Dans une seconde pièce, intitulée "Le Laboratoire des images", ce sont les techniques de relevés employées par les archéologues à travers les décennies qui sont présentées. Gravures, aquarelles, photographies, et enfin, modélisations numériques récemment effectuées sont ainsi accessibles au visiteur sur des tablettes, réparties site par site et surtout chronologiquement. Indéniablement, cette documentation nous rappelle à quel point le passage de l’homme peut être aussi destructeur que salvateur lorsqu’il s’agit de préserver son histoire.
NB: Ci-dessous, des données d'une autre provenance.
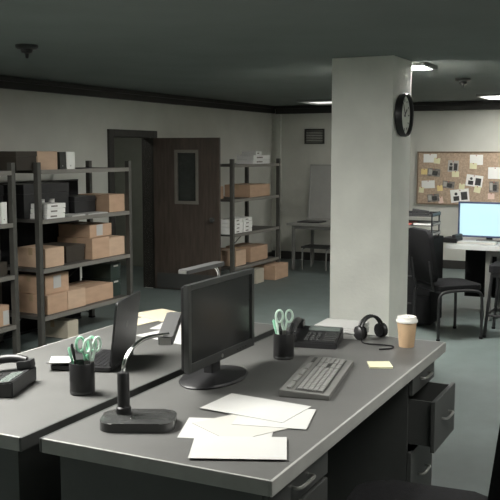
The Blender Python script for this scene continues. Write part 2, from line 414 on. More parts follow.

Iconem ou la 3D comme espoir

Mais toute cette grande sensibilisation à la notion de patrimoine en danger n’aurait pu être possible sans le travail fourni par une start-up, dont France 24 vous parlait déjà en mars dernier. Depuis 2013, date de sa fondation par Yves Ubelmann, un architecte-archéologue, et Philippe Barthelemy, un pilote d’avion, l’entreprise parisienne Iconem s’est donnée pour mission de photographier et de reproduire en 3D les sites menacés à travers le monde. Forcément, en Syrie, il y avait de quoi faire. Photos de sol ou prises avec des perches télescopiques, vidéos et surtout, captures d’images par drone, Iconem a développé ses propres méthodes pour "préserver la connaissance du patrimoine, là où il est danger". 
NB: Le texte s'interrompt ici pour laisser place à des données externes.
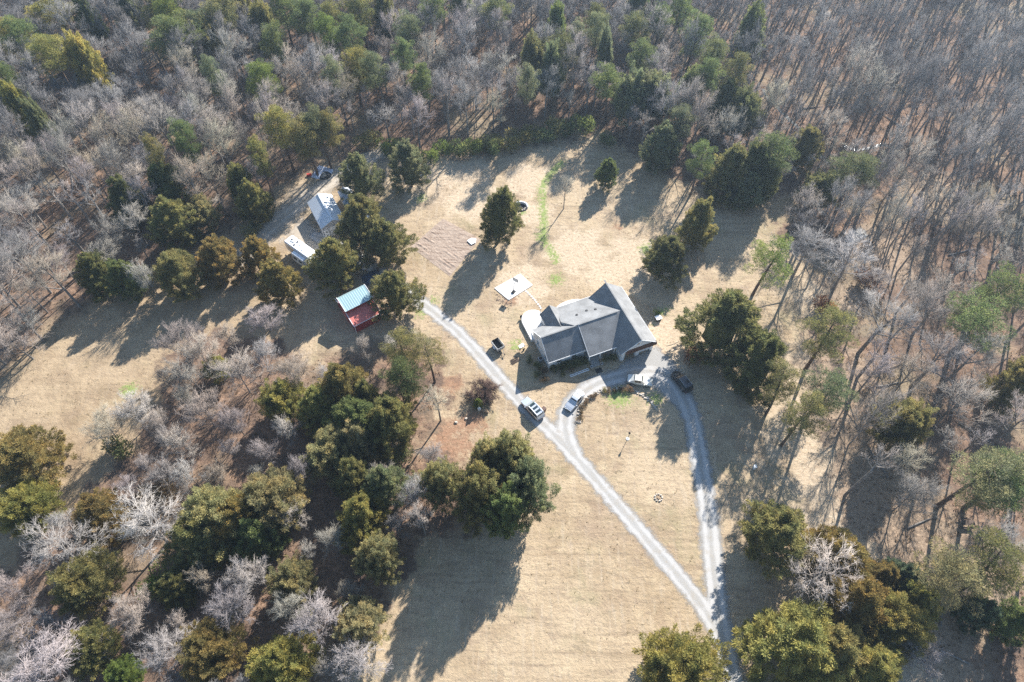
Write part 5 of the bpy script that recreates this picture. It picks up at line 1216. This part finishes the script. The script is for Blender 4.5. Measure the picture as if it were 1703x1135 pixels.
# ------------------------------------------------------------------ cars
def car(name, label, front, rear, paint, kind, glassm=None, lower=None, length=None, zc=.8):
    F_, B_ = G(*front, zc), G(*rear, zc); d = F_ - B_; Lc = length or d.length; c0 = (F_ + B_) / 2
    t = empty(name, (c0.x, c0.y, 0), math.atan2(d.y, d.x), label, 'car'); wd = .9 if kind == 'sedan' else .95
    h = Lc / 2; suv = kind != 'sedan'; zb = .98 if suv else .86; zr = 1.78 if suv else 1.44
    def ring(x, w_, z0, z1, tuck=.9): return [(x, -w_ * .93, z0), (x, -w_, z0 + .22), (x, -w_, z1 - .16), (x, -w_ * tuck, z1), (x, w_ * tuck, z1), (x, w_, z1 - .16), (x, w_, z0 + .22), (x, w_ * .93, z0)]
    b = MB()
    prof = [(-h, .80, .42, zb - .12), (-h + .12, .93, .30, zb - .03), (-h + .5, 1, .24, zb + .0), (-.2 * h, 1, .22, zb), (.42 * h, 1, .22, zb - .0), (.72 * h, .98, .24, zb - .09), (.92 * h, .91, .28, zb - .2), (h, .74, .40, zb - .33)]
    b.loft([ring(x, wd * k, z0, z1) for x, k, z0, z1 in prof]); b.build('body', paint, t, smooth=False, bevel=.03)
    if suv: st = [(-h + .08, .84, zb - .06, zb + .02), (-h + .42, .80, zb, zr - .06), (-.3 * h, .80, zb, zr), (.12 * h, .79, zb, zr - .02), (.46 * h, .86, zb - .02, zb + .03)]
    else: st = [(-h + .55, .82, zb - .04, zb + .02), (-.42 * h, .70, zb, zr - .05), (-.15 * h, .69, zb, zr), (.08 * h, .69, zb, zr - .03), (.44 * h, .84, zb - .04, zb + .01)]
    def cab(x, w_, z0, z1): wb = wd * .93; return [(x, -wb, z0), (x, -wd * w_, z1), (x, wd * w_, z1), (x, wb, z0)]
    b = MB(); b.loft([cab(*q) for q in st]); b.build('cabin', paint, t)
    gl = glassm or M['glass']
    def quad(nm, a, c, e, f, off, m, par=t):
        v = [Vector(q) for q in (a, c, e, f)]; n = (v[1] - v[0]).cross(v[2] - v[0]).normalized(); mid_ = sum(v, Vector()) / 4
        v = [mid_ + (q - mid_) * .88 + n * off for q in v]; u = [q - n * .03 for q in v]
        bb = MB(); bb.add(v + u, [(0, 1, 2, 3), (7, 6, 5, 4), (0, 4, 5, 1), (1, 5, 6, 2), (2, 6, 7, 3), (3, 7, 4, 0)]); return bb.build(nm, m, par)
    r0, r1 = cab(*st[-2]), cab(*st[-1]); quad('windscreen', r1[0], r1[3], r0[2], r0[1], .012, gl)
    r0, r1 = cab(*st[1]), cab(*st[0]); quad('rear_window', r1[3], r1[0], r0[1], r0[2], .012, M['glass'])
    for s in (0, 1):
        for a, c in ((1, 2), (2, 3)):
            p0, p1 = cab(*st[a]), cab(*st[c])
            if s == 0: quad('side_window', p0[0], p1[0], p1[1], p0[1], .012, M['glass'])
            else: quad('side_window', p1[3], p0[3], p0[2], p1[2], .012, M['glass'])
    for x in (-.58 * h, .62 * h):
        for s in (-1, 1):
            R_ = .36 if suv else .32; wq = MB().tube((x, s * (wd - .19), R_), (x, s * (wd + .012), R_), R_, n=16).build('wheel', M['rubber'], t)
            MB().tube((x, s * (wd - .1), R_), (x, s * (wd + .02), R_), R_ * .6, n=10).build('rim', M['steel'], wq)
    for s in (-1, 1):
        MB().box((.93 * h, s * wd * .66, zb - .32), (.22, .34, .13)).build('headlight', M['lamp_clear'], t); MB().box((-h + .07, s * wd * .7, zb - .2), (.12, .3, .16)).build('tail_light', M['lamp_red'], t)
        MB().box((.36 * h, s * (wd + .1), zb + .08), (.14, .2, .14)).build('wing_mirror', paint, t)
    MB().box((h - .04, 0, .42), (.1, wd * 1.5, .22)).build('bumper', lower or M['black'], t); MB().box((-h + .03, 0, .46), (.1, wd * 1.6, .22)).build('bumper', lower or M['black'], t)
    if lower:
        for s in (-1, 1): MB().box((0, s * (wd + .004), .55), (Lc * .52, .03, .42)).build('side_cladding', lower, t)
    return t, zr, h
t, zr, h = car('suv', 'silver SUV with dark roof panels and maroon lower sides on the gravel', (871, 663), (901, 695), M['silver_paint'], 'suv', M['green_glass'], M['maroon_trim'], 4.9)
for x in (.02, -.30, -.62): MB().box((x * h + .1, 0, zr + .012), (.42, 1.0, .03)).build('roof_panel', M['glass'], t)
for s in (-1, 1): MB().tube((.1 * h, s * .68, zr + .06), (-.8 * h, s * .68, zr + .06), .03, n=5).build('roof_rail', M['steel'], t)
car('sedan', 'silver grey sedan parked nose down on the left arm of the loop', (943, 681), (968, 650), M['silver_paint'], 'sedan', length=4.6)
car('sedan', 'white sedan half in the house shadow at the top of the loop', (1082, 635), (1047, 629), M['beige_paint'], 'sedan', length=4.6)
t, zr, h = car('suv', 'black SUV parked in the tree shade right of the house', (1122, 619), (1146, 649), M['black_paint'], 'suv', length=4.7)
for s in (-1, 1): MB().tube((.1 * h, s * .68, zr + .06), (-.8 * h, s * .68, zr + .06), .03, n=5).build('roof_rail', M['steel'], t)
g = G(904, 684); t = empty('bin', (g.x, g.y, 0), .8, 'brown wheeled bin behind the silver SUV', 'bin')
MB().box((0, 0, .5), (.55, .6, 1.0), taper=1.12).build('body', M['brown_bin'], t); MB().box((0, 0, 1.04), (.66, .7, .07)).build('lid', M['brown_bin'], t)
for s in (-1, 1): MB().tube((-.28, s * .3, .1), (-.28, s * .22, .1), .1, n=10).build('wheel', M['rubber'], t)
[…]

Ce sont leurs relevés que la Rmn-Grand Palais et le Louvre ont utilisé pour l’exposition. "À l’origine, notre travail était destiné à la communauté scientifique. Mais au regard de l’actualité, on a réalisé à quel point ces données visuelles pouvaient avoir une portée sur le grand public", confie Yves Ubelmann à Mashable FR. Dans le fameux "Laboratoire", le visiteur peut ainsi admirer en réalité augmentée, grâce à la technologie Tango de Google adaptée sur quatre smartphones Phab 2 Pro de Lenovo, l'arche de Palmyre avant sa destruction ou encore telle qu'elle est aujourd'hui. Dès mercredi, tout internaute pourra aussi vivre de chez lui la même immersion, cardboard en main, sur une plate-forme dédiée de l'Institut Culturel de Google.  
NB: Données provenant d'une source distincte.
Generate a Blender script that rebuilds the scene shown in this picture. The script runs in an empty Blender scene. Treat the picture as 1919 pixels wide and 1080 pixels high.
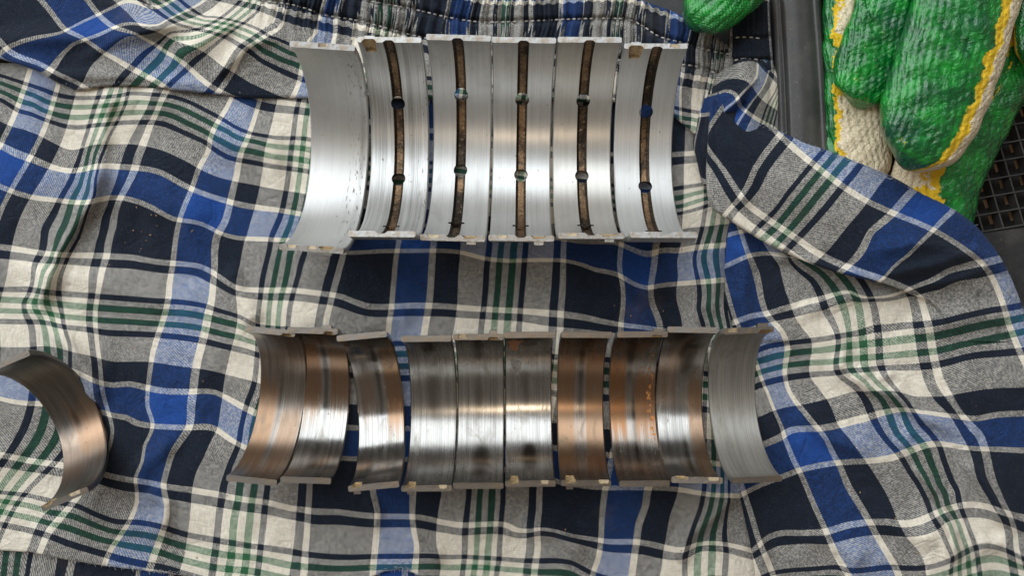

Aujourd'hui, on peut voir l'ampleur des dégâts mais aussi la grandeur passée des sites archéo grâce à la technologie Tango de @GoogleFR pic.twitter.com/JjyrK1njb2

— Marine Benoit (@marin_eben) 12 décembre 2016

Seulement trois jours après la récupération de Palmyre par l’armée syrienne, en mars, les deux hommes sont les seuls experts à avoir pu se rendre sur les ruines de la cité antique. Ils y ont constaté les premiers, par drone, l’ampleur des dégâts, mais aussi celle, plus positive, des zones encore intactes. "Car c’est avant tout un message d’espoir que nous voulons faire passer : tout n'est pas détruit, loin de là ! Et dans les années à venir, quand la situation le permettra, il faudra revenir admirer ce site grandiose qu'est Palmyre, et tous les autres de la région qui valent le détour", relativise Yves Ubelmann. "À travers cette exposition, et plus largement notre projet, nous souhaitons éveiller les consciences quant à l'urgence de numériser notre patrimoine, partout dans le monde."

À la sortie de l'exposition, un écran diffuse une série de photos. Ces clichés, ce sont ceux des internautes, regroupés sous le hashtag #souvenirsiteseternels et pris pendant leurs voyages, alors qu'ils étaient encore bien debout. Car ce que le fanatisme ne pourra jamais détruire, ce sont bien les souvenirs. Surtout s'ils sont numérisés.